Cybersecurity education is not a new shiny object that just arrived on our national stage of challenges to solve. Cloaked in its new name, cybersecurity is the evolution of computer security terminology dating back to the 1970s with the associated efforts to train and educate practitioners. Some will argue that today’s cybersecurity is more complex than computer security of yesteryear. Technological advances inherently increase the complexity of designing functionality and their corresponding protections. The past provides insights into accomplishments from which we build future successes. Cybersecurity education may trace its roots back to the Computer Security Act of 1987 which mandated security awareness training. This legislation incited programs to organically blossom. Among the surviving efforts are the National INFOSEC Education and Training Program (NIETP) providing oversight of the National Security Agency and Department of Homeland Security-sponsored National Centers of Academic Excellence in Cyber Defense Education and Research (CAE-CDs & CAE-R) along with the NIST-led National Initiative for Cybersecurity Education (NICE) providing the Cybersecurity Workforce Framework (NIST SP 800-181). Adding certification programs aimed at training the practical application of cybersecurity techniques like ISC2 Certified Information Systems Security Professional, CompTIA programs and SANS training to name a few, results in an ever-building quantity of education and training. Over the past several years, NSA’s Research Directorate Science of Security (SoS) initiative has funded research to produce scientifically supported cybersecurity advancement in the establishment of cybersecurity as a science. The 4 SoS lablets, 25 Sub-lablets, and over 150 additional collaborating institutions worldwide have promoted cybersecurity awareness and training, and many have added scientifically-based cybersecurity courses to their curricula. These success stories plowed the field of developing university and workforce curriculum along with a taxonomy of what knowledge is required to perform cybersecurity work.
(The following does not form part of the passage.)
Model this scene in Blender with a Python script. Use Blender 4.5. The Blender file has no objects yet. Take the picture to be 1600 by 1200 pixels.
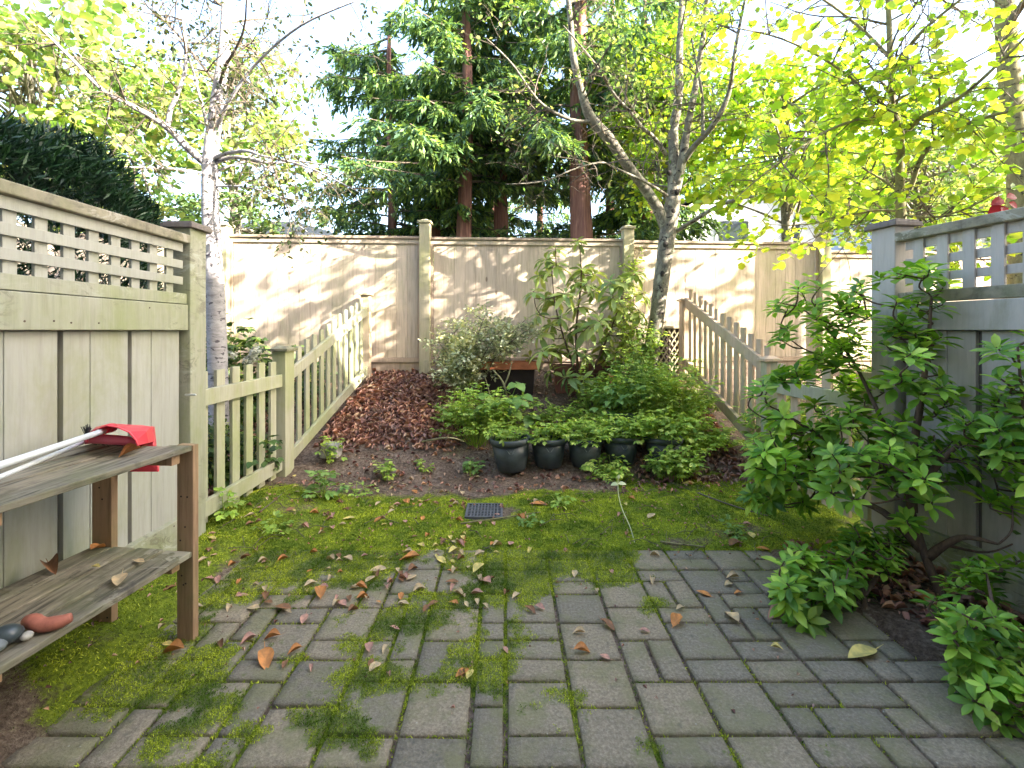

Innovative Cybersecurity education techniques and curricula are popping up all over. This is good news. It is driven by the acknowledged incidents in cybercrime, attacks, and exploitations. In the past, an argument was required to gain the attention of the C-Suite. Today it is the C-Suite that is demanding better cybersecurity professionals. So, the demand is clearly visible. But are we doing enough? Are we seeking the graduate who understands the why and not only the how? It is more than a checklist. It is the comprehensive cyber knowledge that stimulates emerging ideas anticipating future functionality and exploitation capabilities. CAE-designated universities are fertile grounds to mature cybersecurity curricula encouraging “out of the box” thought and research. In addition, emphasis on K-12 is growing as evidenced by NICE’s National K-12 Cybersecurity Education Implementation Plan. But work within the educational community to normalize a standards-based curriculum that mandates some level of cybersecurity as a requirement for graduation remains on the to-do list. Complicating the dialog is the 10th Amendment to the Constitution making education a function of the states. Grappling with educating students to fill a critical national cybersecurity workforce gap that some feel is a national security matter and balancing it with an amendment that limits a national educational approach is tricky. Efforts to address this programmatic shortfall across federal and state jurisdictional boundaries are critical.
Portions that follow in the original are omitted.